Zhang Huan has also completed numerous public commissions worldwide. In 2010, Zhang Huan installed Three Heads, Six Arms, a 15-ton, two-story tall sculpture, considered the artist's largest to date, in the plaza in front of City Hall in San Francisco. Zhang Huan directed and designed the set for George Frideric Händel’s Semele, Théâtre Royal de la Monnaie de Munt, Brussels in 2009, which traveled to the Poly Theatre, Beijing in October 2010. Notable exhibitions and installations include: Zhang Huan: Altered States (2007-08) at the Asia Society, New York; Zhang Huan: Three-Legged Buddha, Royal Academy of Arts, Annenberg Courtyard, London (2007-8); Zhang Huan: Dawn of Time at Shanghai Art Museum (2010); and Zhang Huan: Hope Tunnel, Ullens Center for Contemporary Art, Beijing (2010), among others. In 2009, the artist was the subject of a comprehensive monograph published by Phaidon Press as part of their “Contemporary Artists” series.

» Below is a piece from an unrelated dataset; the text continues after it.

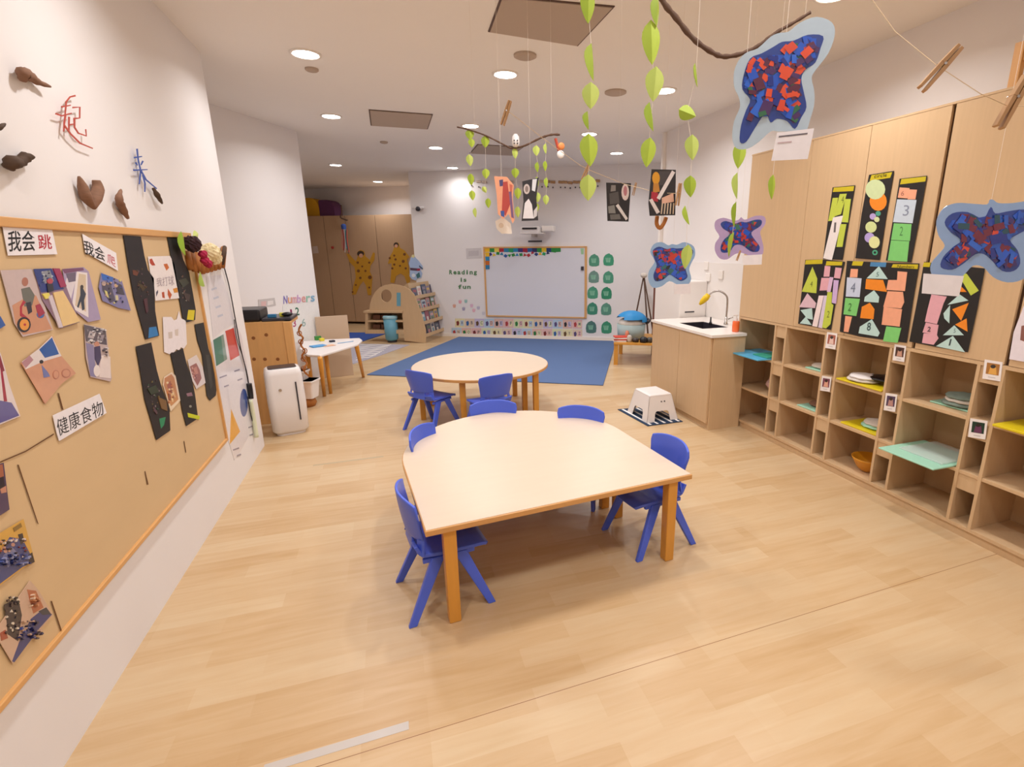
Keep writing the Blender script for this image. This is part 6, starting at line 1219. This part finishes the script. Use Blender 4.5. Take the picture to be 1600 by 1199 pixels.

Yilmaz Dziewior, director of the Kunstverein in Hamburg, and Robert Storr, Dean of the Yale School of Art, contributed essays, and an in-depth interview with the artist was conducted by curator and critic RoseLee Goldberg.

Zhang Huan’s work is part of nearly 50 public collections worldwide, including Center of Contemporary Art, Malaga, Spain; Centre national d’art et de culture Georges Pompidou, Paris; Denver Art Museum; The Hara Museum of Contemporary Art, Tokyo; The Israel Museum, Jerusalem; The Metropolitan Museum of Art, New York; Museum of Contemporary Art, Barcelona; Museum of Contemporary Art, Los Angeles; Museum of Contemporary Art, San Diego; Museum of Fine Arts, Boston; The Museum of Modern Art, New York; National Gallery of Australia; Philadelphia Museum of Art; S.M.A.K., The Municipal Museum of Contemporary Art Gent, Belgium; Saatchi Collection, London; San Francisco Museum of Modern Art; Solomon R. Guggenheim Museum, New York; Storm King Art Center, New York; and Yale University Art Gallery, Connecticut, among others.

Zhang Huan lives and works in Shanghai, China.